The recent hacking attack against Sony Pictures this week is said to have North Korean involvement all over it, according to a Bloomberg report.

Bloomberg's sources say the malware used in the digital attack against the entertainment company was discovered to contain Korean language in its code. The security breach also mirrored significant similarities to other attacks that destroyed data and compromised the systems of several South Korean banks last year.

The cyber attack against Sony led to online leaks of four upcoming movies, as well as temporarily disabling the company's computer network. The four films are "Annie", "Mr. Turner", "Still Alice", and "To Write Love On Her Arms". These four films have been leaked onto file-sharing websites and made available for downloading.

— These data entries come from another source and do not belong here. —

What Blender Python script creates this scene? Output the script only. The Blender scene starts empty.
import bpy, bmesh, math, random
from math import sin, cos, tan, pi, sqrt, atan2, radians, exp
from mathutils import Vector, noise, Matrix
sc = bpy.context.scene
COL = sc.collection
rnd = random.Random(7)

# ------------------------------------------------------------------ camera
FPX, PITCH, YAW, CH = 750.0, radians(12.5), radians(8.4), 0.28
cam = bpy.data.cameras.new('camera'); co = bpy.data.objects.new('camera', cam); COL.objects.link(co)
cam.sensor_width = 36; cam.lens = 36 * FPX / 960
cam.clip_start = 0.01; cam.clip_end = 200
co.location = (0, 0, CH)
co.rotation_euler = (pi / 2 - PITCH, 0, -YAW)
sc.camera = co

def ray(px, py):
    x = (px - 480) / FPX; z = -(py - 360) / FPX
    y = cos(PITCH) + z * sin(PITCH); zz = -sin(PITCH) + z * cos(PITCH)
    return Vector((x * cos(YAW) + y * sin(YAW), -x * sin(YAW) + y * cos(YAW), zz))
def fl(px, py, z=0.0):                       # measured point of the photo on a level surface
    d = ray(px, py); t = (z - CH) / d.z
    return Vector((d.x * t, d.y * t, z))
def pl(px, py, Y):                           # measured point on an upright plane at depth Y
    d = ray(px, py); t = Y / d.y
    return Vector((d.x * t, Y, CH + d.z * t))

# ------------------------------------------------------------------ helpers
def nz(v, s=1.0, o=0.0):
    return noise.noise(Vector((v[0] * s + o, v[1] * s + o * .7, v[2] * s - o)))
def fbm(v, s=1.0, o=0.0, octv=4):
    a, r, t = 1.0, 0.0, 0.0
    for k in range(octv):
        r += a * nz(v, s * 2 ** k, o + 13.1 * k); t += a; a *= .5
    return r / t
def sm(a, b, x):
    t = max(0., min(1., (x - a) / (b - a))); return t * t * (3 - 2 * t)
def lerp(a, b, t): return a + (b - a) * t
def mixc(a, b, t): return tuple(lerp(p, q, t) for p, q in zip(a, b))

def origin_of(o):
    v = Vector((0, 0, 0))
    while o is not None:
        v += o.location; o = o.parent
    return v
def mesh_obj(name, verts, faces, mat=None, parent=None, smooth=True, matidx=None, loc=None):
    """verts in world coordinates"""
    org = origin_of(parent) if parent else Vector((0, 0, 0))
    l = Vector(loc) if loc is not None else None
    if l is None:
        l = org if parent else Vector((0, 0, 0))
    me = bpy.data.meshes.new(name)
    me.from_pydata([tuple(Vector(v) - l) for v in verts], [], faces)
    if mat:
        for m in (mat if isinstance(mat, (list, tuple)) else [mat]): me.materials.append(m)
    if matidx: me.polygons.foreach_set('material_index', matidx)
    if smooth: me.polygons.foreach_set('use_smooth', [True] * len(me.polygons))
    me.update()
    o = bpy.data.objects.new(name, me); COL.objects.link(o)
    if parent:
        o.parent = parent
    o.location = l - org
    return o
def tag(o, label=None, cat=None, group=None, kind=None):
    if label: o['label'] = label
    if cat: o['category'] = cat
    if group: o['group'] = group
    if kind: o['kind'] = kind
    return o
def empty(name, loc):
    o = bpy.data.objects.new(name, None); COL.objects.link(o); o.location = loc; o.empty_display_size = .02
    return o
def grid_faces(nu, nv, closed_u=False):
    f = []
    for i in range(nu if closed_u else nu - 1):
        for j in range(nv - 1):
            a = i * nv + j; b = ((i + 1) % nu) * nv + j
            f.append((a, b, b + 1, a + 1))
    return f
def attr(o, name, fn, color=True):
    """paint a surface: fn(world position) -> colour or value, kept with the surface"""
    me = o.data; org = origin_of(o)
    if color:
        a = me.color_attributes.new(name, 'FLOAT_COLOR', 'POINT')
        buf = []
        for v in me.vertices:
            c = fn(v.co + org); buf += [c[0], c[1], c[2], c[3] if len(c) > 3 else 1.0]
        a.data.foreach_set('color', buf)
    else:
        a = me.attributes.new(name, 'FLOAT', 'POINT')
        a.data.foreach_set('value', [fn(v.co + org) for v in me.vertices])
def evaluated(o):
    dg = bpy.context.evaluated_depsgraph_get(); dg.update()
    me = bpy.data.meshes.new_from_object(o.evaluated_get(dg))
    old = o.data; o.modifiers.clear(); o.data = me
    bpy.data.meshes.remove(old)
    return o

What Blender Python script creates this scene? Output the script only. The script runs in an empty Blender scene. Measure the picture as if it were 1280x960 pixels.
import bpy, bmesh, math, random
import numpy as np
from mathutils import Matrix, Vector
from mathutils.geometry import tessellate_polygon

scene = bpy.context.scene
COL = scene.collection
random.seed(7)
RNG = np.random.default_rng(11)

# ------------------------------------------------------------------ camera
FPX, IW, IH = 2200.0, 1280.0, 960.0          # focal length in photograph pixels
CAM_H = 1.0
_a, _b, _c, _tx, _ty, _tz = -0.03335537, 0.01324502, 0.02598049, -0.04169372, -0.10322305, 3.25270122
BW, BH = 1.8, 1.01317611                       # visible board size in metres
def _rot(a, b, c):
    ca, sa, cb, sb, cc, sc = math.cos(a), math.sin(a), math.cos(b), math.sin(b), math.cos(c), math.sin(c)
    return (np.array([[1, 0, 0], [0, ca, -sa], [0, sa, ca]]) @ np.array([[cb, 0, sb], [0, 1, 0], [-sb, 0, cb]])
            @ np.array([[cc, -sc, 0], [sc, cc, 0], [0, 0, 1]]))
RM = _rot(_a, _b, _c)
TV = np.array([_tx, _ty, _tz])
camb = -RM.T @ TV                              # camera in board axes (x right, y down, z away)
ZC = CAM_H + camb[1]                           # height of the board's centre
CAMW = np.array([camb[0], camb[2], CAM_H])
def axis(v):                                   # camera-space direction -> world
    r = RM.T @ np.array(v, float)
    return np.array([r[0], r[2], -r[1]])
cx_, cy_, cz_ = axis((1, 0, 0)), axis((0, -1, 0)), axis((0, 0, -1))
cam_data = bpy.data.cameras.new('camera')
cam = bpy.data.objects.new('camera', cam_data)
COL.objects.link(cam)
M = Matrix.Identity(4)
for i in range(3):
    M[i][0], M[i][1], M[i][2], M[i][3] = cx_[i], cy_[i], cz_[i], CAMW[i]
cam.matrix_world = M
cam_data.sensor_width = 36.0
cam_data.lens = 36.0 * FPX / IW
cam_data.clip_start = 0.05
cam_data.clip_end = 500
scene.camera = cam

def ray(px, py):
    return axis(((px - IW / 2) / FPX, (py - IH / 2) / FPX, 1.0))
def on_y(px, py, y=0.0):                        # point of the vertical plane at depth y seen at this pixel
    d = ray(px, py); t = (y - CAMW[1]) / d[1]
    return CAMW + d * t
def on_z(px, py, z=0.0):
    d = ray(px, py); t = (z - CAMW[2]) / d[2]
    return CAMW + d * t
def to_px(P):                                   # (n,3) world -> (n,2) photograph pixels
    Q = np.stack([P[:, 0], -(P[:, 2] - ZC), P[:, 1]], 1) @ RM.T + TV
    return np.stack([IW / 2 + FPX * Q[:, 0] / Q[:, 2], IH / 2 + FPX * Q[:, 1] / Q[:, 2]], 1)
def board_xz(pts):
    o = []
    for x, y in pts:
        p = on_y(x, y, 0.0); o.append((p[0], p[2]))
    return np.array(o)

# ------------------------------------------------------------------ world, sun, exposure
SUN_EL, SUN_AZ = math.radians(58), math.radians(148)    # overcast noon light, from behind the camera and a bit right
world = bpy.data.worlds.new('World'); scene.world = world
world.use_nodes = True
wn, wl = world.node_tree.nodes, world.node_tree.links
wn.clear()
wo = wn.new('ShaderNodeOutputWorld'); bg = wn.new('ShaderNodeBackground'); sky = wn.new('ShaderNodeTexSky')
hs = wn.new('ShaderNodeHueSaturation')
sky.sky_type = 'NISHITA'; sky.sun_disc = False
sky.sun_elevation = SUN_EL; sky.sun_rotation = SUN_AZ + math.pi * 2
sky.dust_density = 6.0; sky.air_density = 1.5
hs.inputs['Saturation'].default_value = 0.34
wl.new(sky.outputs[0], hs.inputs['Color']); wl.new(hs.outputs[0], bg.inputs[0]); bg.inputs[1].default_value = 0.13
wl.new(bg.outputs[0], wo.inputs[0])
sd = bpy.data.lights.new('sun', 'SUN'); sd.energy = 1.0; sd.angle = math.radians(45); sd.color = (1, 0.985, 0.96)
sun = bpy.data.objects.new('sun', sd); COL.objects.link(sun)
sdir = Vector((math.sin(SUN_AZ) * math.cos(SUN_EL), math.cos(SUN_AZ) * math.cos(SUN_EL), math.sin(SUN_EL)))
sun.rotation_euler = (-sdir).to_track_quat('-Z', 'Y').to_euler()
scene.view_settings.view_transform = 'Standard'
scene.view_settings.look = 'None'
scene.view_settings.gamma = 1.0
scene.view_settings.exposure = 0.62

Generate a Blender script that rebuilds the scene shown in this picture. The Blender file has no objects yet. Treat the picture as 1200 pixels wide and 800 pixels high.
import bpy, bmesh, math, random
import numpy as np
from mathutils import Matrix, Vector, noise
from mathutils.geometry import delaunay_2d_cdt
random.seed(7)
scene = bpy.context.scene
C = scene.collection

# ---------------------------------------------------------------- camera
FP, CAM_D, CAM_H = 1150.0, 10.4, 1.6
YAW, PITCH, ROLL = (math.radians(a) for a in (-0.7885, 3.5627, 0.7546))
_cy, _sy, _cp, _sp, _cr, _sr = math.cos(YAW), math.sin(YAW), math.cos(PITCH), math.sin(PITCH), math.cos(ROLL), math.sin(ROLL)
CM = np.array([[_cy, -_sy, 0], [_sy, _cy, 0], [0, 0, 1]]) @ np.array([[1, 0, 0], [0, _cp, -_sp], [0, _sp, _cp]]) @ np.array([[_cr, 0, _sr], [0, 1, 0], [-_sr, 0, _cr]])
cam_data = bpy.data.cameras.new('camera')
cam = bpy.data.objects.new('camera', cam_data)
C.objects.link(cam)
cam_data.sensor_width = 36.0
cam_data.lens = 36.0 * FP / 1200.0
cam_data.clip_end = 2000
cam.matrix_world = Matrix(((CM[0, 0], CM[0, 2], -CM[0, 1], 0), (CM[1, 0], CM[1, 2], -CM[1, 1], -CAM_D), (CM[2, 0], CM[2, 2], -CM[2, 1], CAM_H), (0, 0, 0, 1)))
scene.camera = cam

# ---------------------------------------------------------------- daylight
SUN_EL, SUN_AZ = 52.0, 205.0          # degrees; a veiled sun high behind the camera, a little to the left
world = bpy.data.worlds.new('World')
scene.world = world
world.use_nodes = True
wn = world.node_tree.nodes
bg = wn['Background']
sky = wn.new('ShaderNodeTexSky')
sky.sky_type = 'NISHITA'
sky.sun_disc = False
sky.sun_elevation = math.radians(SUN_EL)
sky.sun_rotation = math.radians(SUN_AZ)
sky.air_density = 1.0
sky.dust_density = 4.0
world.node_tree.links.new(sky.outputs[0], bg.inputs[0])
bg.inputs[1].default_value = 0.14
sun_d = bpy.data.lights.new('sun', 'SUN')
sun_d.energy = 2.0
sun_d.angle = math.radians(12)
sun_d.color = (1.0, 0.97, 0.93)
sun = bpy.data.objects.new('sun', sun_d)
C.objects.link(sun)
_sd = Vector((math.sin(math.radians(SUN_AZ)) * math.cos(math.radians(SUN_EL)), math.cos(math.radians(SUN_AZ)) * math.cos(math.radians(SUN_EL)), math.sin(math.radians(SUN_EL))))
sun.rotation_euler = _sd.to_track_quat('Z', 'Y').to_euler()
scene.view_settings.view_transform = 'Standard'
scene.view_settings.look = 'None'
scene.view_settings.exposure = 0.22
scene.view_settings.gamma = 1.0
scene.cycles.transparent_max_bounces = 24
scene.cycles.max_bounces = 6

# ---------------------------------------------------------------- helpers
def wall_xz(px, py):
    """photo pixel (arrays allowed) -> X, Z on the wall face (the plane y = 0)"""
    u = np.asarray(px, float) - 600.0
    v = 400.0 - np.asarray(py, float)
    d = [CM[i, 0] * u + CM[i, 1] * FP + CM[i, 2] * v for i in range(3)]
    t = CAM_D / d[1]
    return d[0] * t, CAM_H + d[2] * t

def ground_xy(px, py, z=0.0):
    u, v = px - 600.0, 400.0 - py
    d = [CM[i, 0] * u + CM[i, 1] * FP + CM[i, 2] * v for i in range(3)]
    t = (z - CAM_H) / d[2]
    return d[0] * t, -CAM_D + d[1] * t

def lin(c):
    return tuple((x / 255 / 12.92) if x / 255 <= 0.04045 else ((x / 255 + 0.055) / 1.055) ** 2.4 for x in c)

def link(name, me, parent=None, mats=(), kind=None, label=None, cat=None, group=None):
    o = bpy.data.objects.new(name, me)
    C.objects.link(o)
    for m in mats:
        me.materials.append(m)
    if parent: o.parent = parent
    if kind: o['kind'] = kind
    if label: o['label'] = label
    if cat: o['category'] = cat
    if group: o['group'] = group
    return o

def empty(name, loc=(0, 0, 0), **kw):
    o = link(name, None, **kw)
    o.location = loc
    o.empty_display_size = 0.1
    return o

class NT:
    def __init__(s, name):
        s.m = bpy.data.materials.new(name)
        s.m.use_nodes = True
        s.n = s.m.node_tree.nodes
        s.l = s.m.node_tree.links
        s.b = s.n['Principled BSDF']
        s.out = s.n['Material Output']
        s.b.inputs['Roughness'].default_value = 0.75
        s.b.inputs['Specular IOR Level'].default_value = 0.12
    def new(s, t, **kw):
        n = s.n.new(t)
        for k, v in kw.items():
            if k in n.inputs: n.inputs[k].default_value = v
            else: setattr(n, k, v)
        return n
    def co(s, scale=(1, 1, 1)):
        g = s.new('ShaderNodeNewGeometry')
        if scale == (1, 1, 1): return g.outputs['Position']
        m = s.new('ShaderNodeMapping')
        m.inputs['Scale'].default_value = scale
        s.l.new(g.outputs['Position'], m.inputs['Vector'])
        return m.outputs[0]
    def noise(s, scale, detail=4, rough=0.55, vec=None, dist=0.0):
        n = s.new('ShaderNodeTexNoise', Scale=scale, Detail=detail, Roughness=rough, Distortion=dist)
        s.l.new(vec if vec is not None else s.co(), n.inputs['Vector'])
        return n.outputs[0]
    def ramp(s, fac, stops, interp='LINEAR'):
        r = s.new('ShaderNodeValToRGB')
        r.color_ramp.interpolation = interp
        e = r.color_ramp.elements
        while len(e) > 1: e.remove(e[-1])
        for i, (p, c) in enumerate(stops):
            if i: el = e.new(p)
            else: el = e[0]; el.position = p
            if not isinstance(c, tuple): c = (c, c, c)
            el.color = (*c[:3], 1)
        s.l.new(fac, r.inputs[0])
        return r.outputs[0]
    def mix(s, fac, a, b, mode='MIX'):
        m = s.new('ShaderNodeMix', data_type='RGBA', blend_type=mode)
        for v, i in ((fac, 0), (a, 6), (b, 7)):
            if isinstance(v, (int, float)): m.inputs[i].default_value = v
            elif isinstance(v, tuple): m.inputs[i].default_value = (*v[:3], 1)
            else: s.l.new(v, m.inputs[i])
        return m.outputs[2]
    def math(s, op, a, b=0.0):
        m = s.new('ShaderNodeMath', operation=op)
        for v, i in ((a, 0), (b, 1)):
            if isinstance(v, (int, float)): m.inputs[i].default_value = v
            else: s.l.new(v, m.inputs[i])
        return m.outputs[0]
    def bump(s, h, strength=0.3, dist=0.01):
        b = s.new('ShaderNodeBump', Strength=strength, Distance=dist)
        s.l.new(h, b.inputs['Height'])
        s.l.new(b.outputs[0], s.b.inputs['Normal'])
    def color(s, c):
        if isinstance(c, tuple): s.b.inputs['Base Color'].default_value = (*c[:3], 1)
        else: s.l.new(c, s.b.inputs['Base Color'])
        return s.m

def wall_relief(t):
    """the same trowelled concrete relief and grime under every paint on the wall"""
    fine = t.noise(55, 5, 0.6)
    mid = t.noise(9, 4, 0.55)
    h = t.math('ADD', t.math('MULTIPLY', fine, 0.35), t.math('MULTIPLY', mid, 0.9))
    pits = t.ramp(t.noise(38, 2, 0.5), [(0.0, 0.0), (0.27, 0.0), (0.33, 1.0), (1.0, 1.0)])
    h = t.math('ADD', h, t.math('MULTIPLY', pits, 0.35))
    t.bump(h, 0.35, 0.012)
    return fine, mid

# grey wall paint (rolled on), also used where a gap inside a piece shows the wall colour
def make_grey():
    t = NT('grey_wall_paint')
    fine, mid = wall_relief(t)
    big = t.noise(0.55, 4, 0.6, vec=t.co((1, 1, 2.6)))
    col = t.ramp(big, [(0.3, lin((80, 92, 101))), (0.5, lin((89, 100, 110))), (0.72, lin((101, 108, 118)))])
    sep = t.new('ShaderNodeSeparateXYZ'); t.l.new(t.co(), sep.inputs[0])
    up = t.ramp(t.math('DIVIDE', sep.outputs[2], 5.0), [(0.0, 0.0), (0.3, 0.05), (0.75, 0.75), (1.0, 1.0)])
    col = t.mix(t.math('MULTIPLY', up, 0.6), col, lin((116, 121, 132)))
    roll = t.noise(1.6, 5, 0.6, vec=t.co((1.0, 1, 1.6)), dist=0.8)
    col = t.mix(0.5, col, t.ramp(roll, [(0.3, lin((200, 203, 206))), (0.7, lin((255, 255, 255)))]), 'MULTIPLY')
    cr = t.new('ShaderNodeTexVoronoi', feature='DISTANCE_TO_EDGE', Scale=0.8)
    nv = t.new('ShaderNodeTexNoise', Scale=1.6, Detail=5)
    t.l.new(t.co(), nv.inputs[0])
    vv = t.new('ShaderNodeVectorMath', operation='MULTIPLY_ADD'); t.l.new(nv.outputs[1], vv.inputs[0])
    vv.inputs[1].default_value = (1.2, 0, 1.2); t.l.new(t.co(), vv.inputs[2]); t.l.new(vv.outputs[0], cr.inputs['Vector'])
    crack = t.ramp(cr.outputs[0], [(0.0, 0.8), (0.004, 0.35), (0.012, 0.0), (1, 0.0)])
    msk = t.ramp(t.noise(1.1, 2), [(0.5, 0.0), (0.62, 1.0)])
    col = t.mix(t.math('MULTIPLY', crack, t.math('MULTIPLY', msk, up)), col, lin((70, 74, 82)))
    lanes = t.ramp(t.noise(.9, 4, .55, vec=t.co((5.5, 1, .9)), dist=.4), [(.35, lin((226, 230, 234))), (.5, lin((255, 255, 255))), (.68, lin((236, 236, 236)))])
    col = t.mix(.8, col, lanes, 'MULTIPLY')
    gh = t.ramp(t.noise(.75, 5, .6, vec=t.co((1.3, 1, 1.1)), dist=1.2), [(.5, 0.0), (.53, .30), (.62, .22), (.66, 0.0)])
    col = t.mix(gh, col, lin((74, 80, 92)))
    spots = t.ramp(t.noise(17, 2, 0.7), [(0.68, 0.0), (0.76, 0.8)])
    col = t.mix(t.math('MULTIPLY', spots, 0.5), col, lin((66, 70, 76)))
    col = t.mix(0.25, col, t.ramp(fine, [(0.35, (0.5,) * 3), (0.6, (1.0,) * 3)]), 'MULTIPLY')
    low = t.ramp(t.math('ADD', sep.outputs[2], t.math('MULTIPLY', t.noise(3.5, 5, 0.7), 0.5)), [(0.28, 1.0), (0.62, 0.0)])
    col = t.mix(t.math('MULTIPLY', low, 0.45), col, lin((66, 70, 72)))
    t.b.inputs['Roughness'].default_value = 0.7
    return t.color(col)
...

A fifth film, Brad Pitt's "Fury", was also leaked as an aftermath of the attack and is also available for downloading on file-sharing sites. It is estimated that around 888,000 IP addresses have already accessed "Fury" since it was leaked last week.

The cyber attack occurred just a month before Sony was scheduled to release its film "The Interview", a comedy about two journalists who are recruited by the CIA to assassinate Kim Jong Un, reports Business Insider. The North Korean government had sent a letter of protest against the film to U.N. Secretary-General Ban Ki-Moon, calling it an "undisguised sponsoring of terrorism, as well as an act of war."

Sony's websites went down last Monday, displaying images of a red skull with a "Hacked by #GOP" caption before the company's network totally crashed.

The Federal Bureau of Investigation has issued a five-page report saying that the hackers have used malware "to launch a destructive cyberattack in the United States," reports Reuters. The FBI report said the malware attack is seen to be able to overwrite data on company servers while simultaneously knocking out networks.

"The overwriting of the data files will make it extremely difficult and costly, if not impossible, to recover the data using standard forensic methods," the report said. The FBI has sent the report to several U.S. companies, with the request that the recipients not share the information contained within.